Pedro Cardoso... a manduco!
Ricardo Riso
Resenha publicada
no semanário A Nação, n. 174, 30/12/2010, p. 14.
Ao Prof. Manuel Brito-Semedo, com elevada
estima.
Há uma faceta de extremo interesse e pouco conhecida do poeta
pré-claridoso Pedro Monteiro Cardoso (13/09/1883 - 29/10/1942), reveladora de
um importante momento das ilhas em razão das profundas mudanças em Portugal com
o germinal sistema republicano. Trata-se da atuação de Pedro Cardoso como
cronista de jornais. Com o pseudônimo AFRO colaborou em vários jornais
cabo-verdianos e portugueses, dentre outros, “O Manduco”, do qual foi fundador,
e foi autor da célebre coluna “A Manduco...”, espaço de polêmicas e de um olhar
atento aos problemas sociais e políticos do cotidiano da então colônia
cabo-verdiana.
As crônicas de “A Manduco...” foram recolhidas e organizadas por Manuel
Brito-Semedo e Joaquim Morais em cuidadosa edição do IBNL, sob o título “PEDRO
CARDOSO – Textos Jornalísticos e Literários (Parte I)”, no ano de 2008. O livro
tem prefácio de Isabel Lima Lobo, é separado por duas seções: a primeira com
duas conferências de Cardoso – uma em defesa da língua cabo-verdiana, a outra no
Dia de Camões, exaltando o épico, Portugal e a língua portuguesa; a segunda
seção conta com 33 crônicas publicadas de 1911 a 1914 no jornal A Voz de Cabo
Verde, para além de fundamental ficha com a origem dos textos.
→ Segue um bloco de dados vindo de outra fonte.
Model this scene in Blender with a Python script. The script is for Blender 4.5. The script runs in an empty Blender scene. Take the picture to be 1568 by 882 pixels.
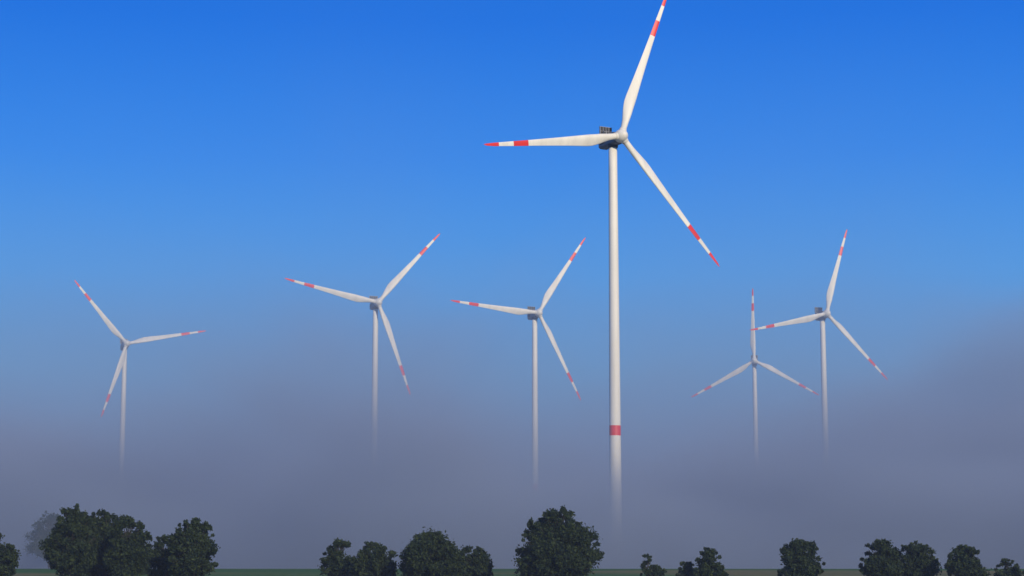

As crônicas de “A Manduco...” impressionam pelo tom incisivo, de marcante
e ruidosa intervenção político-social em defesa incontestável dos ilhéus e das
ilhas, assim como apresentam e valorizam a atuação pungente dos intelectuais
cabo-verdianos durante os primeiros anos da república portuguesa. Em sua estreia,
AFRO já demonstra o caráter de sua seção: “(...) ‘a manduco’ é simplesmente o
título de uma nova secção onde discretamente, sem ódios nem lisonjas, e a bem
dos interesses da província, se dirão verdades... agridoces”.
Célebre na poesia de Cardoso a exaltação da pátria lusitana e da mátria
terra crioula, porém o autor para reivindicar igual tratamento ao ilhéu recorre
à Constituição para combater o racismo: “Artigo 1º - O território de Portugal
compreende na África Ocidental o Arquipélago de Cabo Verde; (...) art. 5º - o
Estado Português é uma República Unitária baseada na igualdade dos cidadãos
perante a Lei. Logo, eu nasci dentro do território português, sou membro
constituinte da Nação e igual perante a Lei aos demais cidadãos.”
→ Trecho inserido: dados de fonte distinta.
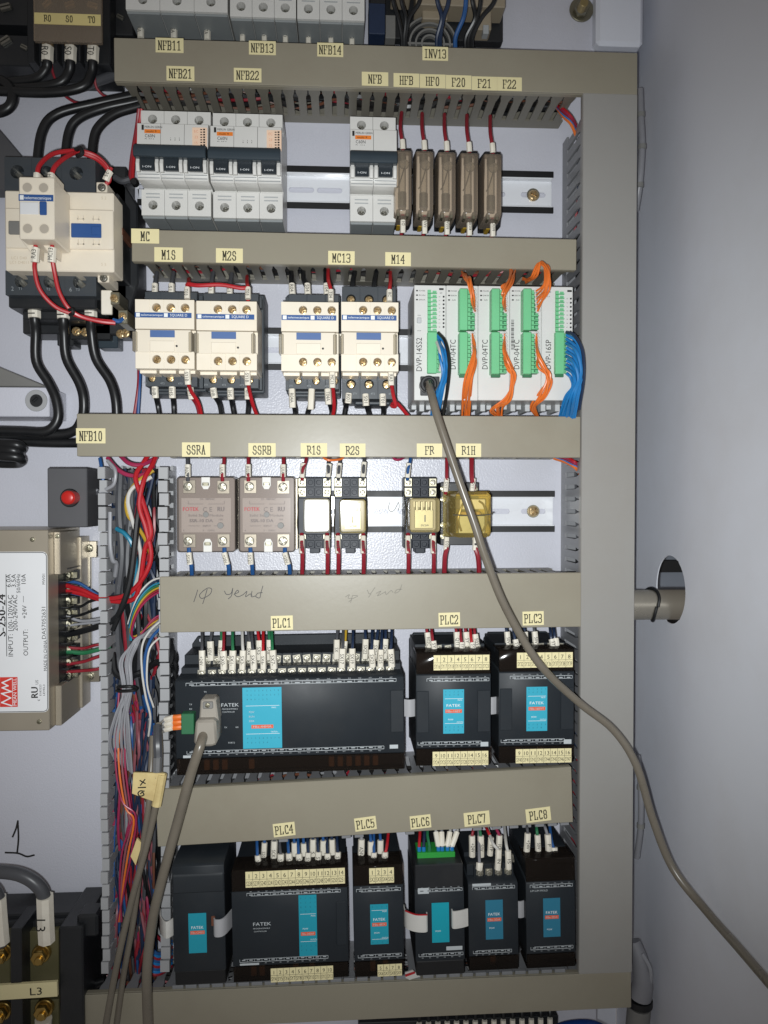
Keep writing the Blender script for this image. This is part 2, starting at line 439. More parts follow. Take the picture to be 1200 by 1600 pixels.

O problema da educação dos ilhéus é escancarado com indignação,
principalmente na quase completa exclusão das mulheres nas escolas por “existir
muito maior número de crianças do sexo feminino e não haver para elas escolas,
não em proporção às alunas, mas nem mesmo em número aproximado das destinadas
ao sexo masculino. A desproporcionalidade é flagrante e provém do exclusivismo
de outros tempos”.
Preocupações sociais várias são manifestadas e denunciadas pelo autor,
preocupações em sua maioria contemporâneas ao nosso tempo: “O uso e o abuso do
álcool e do tabaco, a tuberculose por esse abuso favorecida, as estiagens e o
analfabetismo são males que estão afectando intensa e extensamente a província.
Urge combatê-las sem descanso (...)”.
A instabilidade política da Europa, a ascensão da belicista Alemanha e
seu interesse nas colônias portuguesas em África é tema de “quem nasceu em
África mas é português não só pela bandeira como pelo sentimento e sangue”:
“(...) Não posso conformar-me à horrorosa ideia de que serei obrigado a não
falar, a não cultivar esta formosíssima língua toda feita de harmonia e doçura,
em que balbuciei as minhas primeiras canções destronada, substituída por aquela
em que escreveu Goeth”.
Pan-africanista convicto, defensor dos negros, demonstra seu apreço ao
dedicar crônicas ao brasileiro Luis Gama e ao libertador do Haiti, Toussaint
Loverture. Também comunista ferrenho, sobretudo humanista, o nativista Pedro
Cardoso revela nas crônicas de AFRO as tensões que nortearam o seu tempo. Jamais
omisso, determinado na defesa de suas posições, a pena corrosiva de AFRO
apresenta o grande homem e poeta: Pedro Cardoso.